Pensou pela primeira vez que talvez possamos desejar muito ser aquilo que não podemos ser. O pai não conseguiu demovê-la de não querer casar, nem sequer levantar dúvidas acerca disso, mas fez aparecer a dúvida acerca de si mesma. Fechada no seu quarto, Sara pensava agora se seria capaz de ser quem queria ser. Não seria ela como a sua amiga Jane, que queria muito ser cantora, embora não tivesse talento e não soubesse disso? Tal como Jane, também ela podia estar completamente enganada em relação a si mesma.»

Marie Jane Fawcett não teme, neste livro, tocar todas as convicções que temos por certas, quer sejam as mais reaccionárias, quer sejam as mais revolucionárias. No fundo, Fawcett não põe apenas em causa aquilo que ataca, mas também aquilo que defende. Não põe em causa apenas os outros que estão contra ela, põe também se põe em causa a si mesma na defesa do que pensa ser certo. E, neste sentido, o objectivo deste romance parece ser afundar o barco. «O barco de certezas onde Sara e o pai viajavam, apesar de em posições opostas.» Afundar as convicções. Todas as convicções que se possam avistar.

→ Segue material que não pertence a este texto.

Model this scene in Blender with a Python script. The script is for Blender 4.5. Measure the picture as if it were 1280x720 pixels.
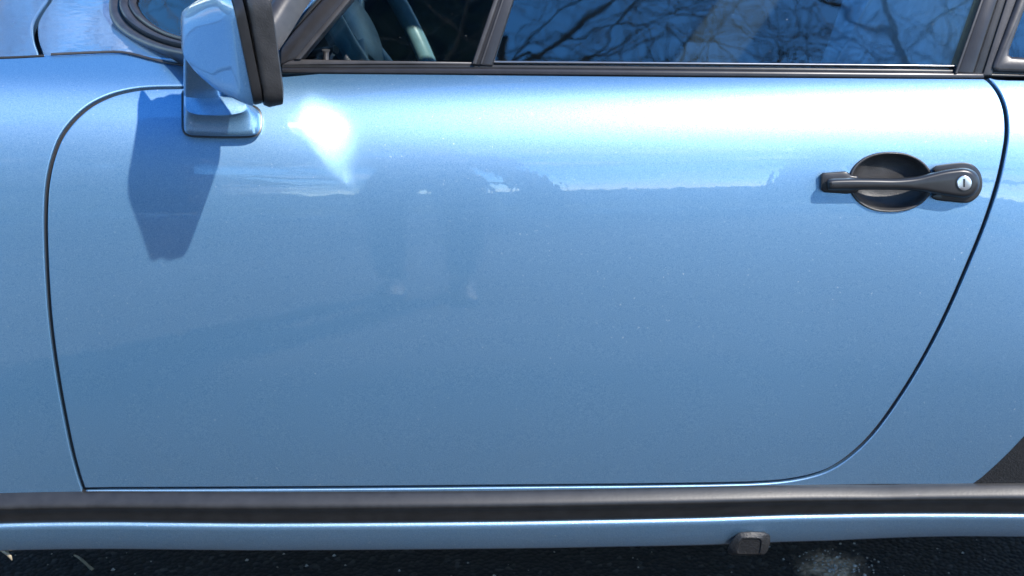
import bpy, bmesh, math, random
from mathutils import Vector, Matrix
from mathutils.geometry import delaunay_2d_cdt

for o in list(bpy.data.objects):
    bpy.data.objects.remove(o)
R = math.radians
SC = bpy.context.scene
COL = SC.collection
rnd = random.Random(7)

# ------------------------------------------------------------------ camera
CAM = Vector((0.0, -1.53, 1.27))
PITCH, YAW = 24.0, 3.3
cd = bpy.data.cameras.new('camera')
cd.lens, cd.sensor_width = 50.0, 36.0
cd.dof.use_dof, cd.dof.focus_distance, cd.dof.aperture_fstop = True, 1.63, 9.0
cd.clip_start, cd.clip_end = 0.02, 600.0
cam = bpy.data.objects.new('camera', cd)
cam.location = CAM
cam.rotation_euler = (R(90 - PITCH), 0, R(-YAW))
COL.objects.link(cam)
SC.camera = cam
FPX = 50.0 / 36.0 * 1280.0

# ------------------------------------------------------------------ sky, sun, exposure
SUN = Vector((0.46, -0.49, 0.73)).normalized()
w = bpy.data.worlds.new('World')
SC.world = w
w.use_nodes = True
nt = w.node_tree
sky = nt.nodes.new('ShaderNodeTexSky')
sky.sky_type = 'NISHITA'
sky.sun_disc = False
sky.sun_elevation = math.asin(SUN.z)
sky.sun_rotation = math.atan2(SUN.x, SUN.y)
sky.air_density, sky.dust_density, sky.ozone_density = 0.8, 0.1, 3.0
bg = nt.nodes['Background']
bg.inputs['Strength'].default_value = 0.15
hsv = nt.nodes.new('ShaderNodeHueSaturation')
hsv.inputs['Saturation'].default_value = 1.3
nt.links.new(sky.outputs[0], hsv.inputs['Color'])
# low fair-weather clouds all round the horizon, clear sky above
tcw = nt.nodes.new('ShaderNodeTexCoord')
mpw = nt.nodes.new('ShaderNodeMapping'); mpw.inputs['Scale'].default_value = (1.0, 1.0, 3.2)
nt.links.new(tcw.outputs['Generated'], mpw.inputs[0])
cn = nt.nodes.new('ShaderNodeTexNoise'); cn.inputs['Scale'].default_value = 4.2; cn.inputs['Detail'].default_value = 7; cn.inputs['Roughness'].default_value = .58
nt.links.new(mpw.outputs[0], cn.inputs['Vector'])
cr_ = nt.nodes.new('ShaderNodeMapRange'); cr_.inputs['From Min'].default_value = .50; cr_.inputs['From Max'].default_value = .66
nt.links.new(cn.outputs[0], cr_.inputs['Value'])
sw_ = nt.nodes.new('ShaderNodeSeparateXYZ'); nt.links.new(tcw.outputs['Generated'], sw_.inputs[0])
el_ = nt.nodes.new('ShaderNodeMapRange'); el_.inputs['From Min'].default_value = .50; el_.inputs['From Max'].default_value = .34
nt.links.new(sw_.outputs['Z'], el_.inputs['Value'])
cm_ = nt.nodes.new('ShaderNodeMath'); cm_.operation = 'MULTIPLY'
nt.links.new(cr_.outputs[0], cm_.inputs[0]); nt.links.new(el_.outputs[0], cm_.inputs[1])
cx_ = nt.nodes.new('ShaderNodeMixRGB'); cx_.inputs[2].default_value = (5.6, 5.4, 5.2, 1)
nt.links.new(cm_.outputs[0], cx_.inputs[0]); nt.links.new(hsv.outputs[0], cx_.inputs[1])
nt.links.new(cx_.outputs[0], bg.inputs[0])
ld = bpy.data.lights.new('sun', 'SUN')
ld.energy, ld.angle, ld.color = 2.9, R(0.7), (1.0, 0.94, 0.86)
sun = bpy.data.objects.new('sun', ld)
sun.rotation_euler = (-SUN).to_track_quat('-Z', 'Y').to_euler()
sun.location = (4, -5, 8)
COL.objects.link(sun)
SC.view_settings.view_transform = 'Standard'
SC.view_settings.look = 'None'
SC.view_settings.gamma = 1.0
SC.view_settings.use_curve_mapping = False
SC.view_settings.exposure = 1.52
SC.render.engine = 'CYCLES'
SC.cycles.use_denoising = True
SC.cycles.use_adaptive_sampling = False
SC.cycles.max_bounces = 10
SC.cycles.caustics_reflective = True
SC.cycles.blur_glossy = 0.0
SC.cycles.use_guiding = False
SC.cycles.use_surface_guiding = True
SC.cycles.guiding_training_samples = 64
SC.cycles.sample_clamp_indirect = 0.0

# ------------------------------------------------------------------ pixel rays
_M = cam.rotation_euler.to_matrix()
def ray(px, py):
    return (_M @ Vector(((px - 640) / FPX, (360 - py) / FPX, -1.0))).normalized()
def at_y(px, py, y):
    d = ray(px, py)
    return CAM + d * ((y - CAM.y) / d.y)
def at_z(px, py, z):
    d = ray(px, py)
    return CAM + d * ((z - CAM.z) / d.z)
class Plane:
    def __init__(s, o, n, up=Vector((0, 0, 1))):
        s.o, s.n = o.copy(), n.normalized()
        s.u = up.cross(s.n).normalized()
        s.v = s.n.cross(s.u).normalized()
    def px(s, px, py, wv=0.0):
        d = ray(px, py)
        return CAM + d * (((s.o + s.n * wv - CAM).dot(s.n)) / d.dot(s.n))
    def uv(s, px, py, wv=0.0):
        p = s.px(px, py, wv) - s.o
        return (p.dot(s.u), p.dot(s.v))
    def at(s, u, v, wv=0.0):
        return s.o + s.u * u + s.v * v + s.n * wv

# ------------------------------------------------------------------ body surface: a side profile swept along the car
TH = [(-.02, -16), (.20, -8), (.26, -5), (.32, -3), (.42, 0), (.50, 1.5), (.58, 3.2), (.66, 6.5), (.71, 11), (.745, 19.5),
      (.77, 29.5), (.788, 38), (.800, 45), (.808, 54), (.814, 65), (.820, 73), (.828, 77), (.840, 78), (.87, 80)]
def theta(z):
    if z <= TH[0][0]: return TH[0][1]
    for (a, ta), (b, tb) in zip(TH, TH[1:]):
        if z <= b:
            f = (z - a) / (b - a)
            f0 = f
            return ta + (tb - ta) * f0
    return TH[-1][1]
PS, PY, PZ, PT = [0.0], [0.0], [-.02], [theta(-.02)]
while PZ[-1] < .868 and PS[-1] < 1.2:
    t = R(theta(PZ[-1])); ds = .001
    PS.append(PS[-1] + ds); PY.append(PY[-1] + math.sin(t) * ds); PZ.append(PZ[-1] + math.cos(t) * ds); PT.append(theta(PZ[-1]))
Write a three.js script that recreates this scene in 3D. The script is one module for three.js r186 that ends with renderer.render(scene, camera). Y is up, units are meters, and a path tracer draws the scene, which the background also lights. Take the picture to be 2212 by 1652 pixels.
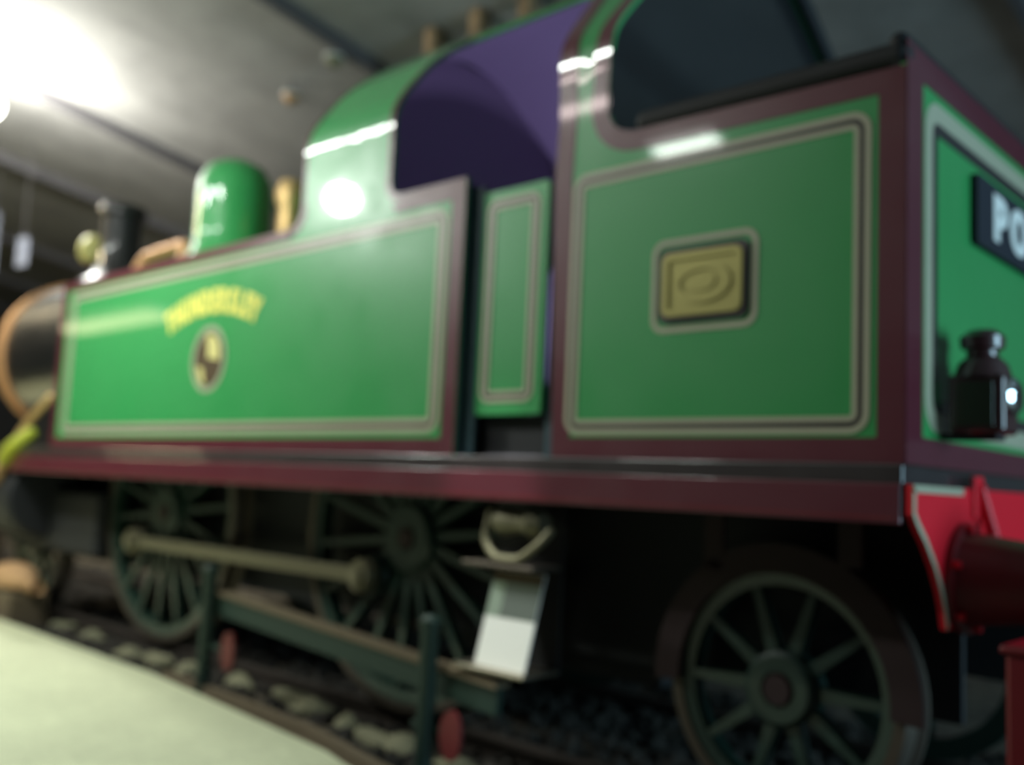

«Vida Familiar» pode também ser visto como um romance de formação. No confronto com o pai, na tentativa de não casar com o filho do seu patrão e seguir a sua vida na Universidade, Sara vai descobrindo que pode não ser quem julga ser, acabando por entender que é esse o começo de começar a conhecer-se. Quase no final do romance, afundada em incertezas, parece dar razão ao pai, de que as palavras não são mais seguras para uma boa vida do um casamento, por exemplo, ou qualquer outra coisa. Ir para a universidade, estudar, ler livros é tão importante como cuidar da terra. «[…] tão importante como conduzir gado, dirigir um enorme rancho ou cuidar dos filhos e esperar o marido ao fim do dia. Sara entendia agora que o conhecimento pode ser tão decepcionante como a sua vida familiar. […] mas uma coisa era decepcionar-se por si mesma, pelas escolhas que fez, outra completamente diferente era decepcionar-se porque fazer aquilo que todos fazem, como casar-se e ter filhos. “Puta que pariu”, pensou, “prefiro a decepção à convenção”.»

Marie Jane Fawcett não defende a relatividade das decisões ou um mundo sem conhecimento, mas põe em causa tudo neste romance. Obriga-nos a nós, leitores, a encontrarmos razões válidas para as decisões que tomámos na vida.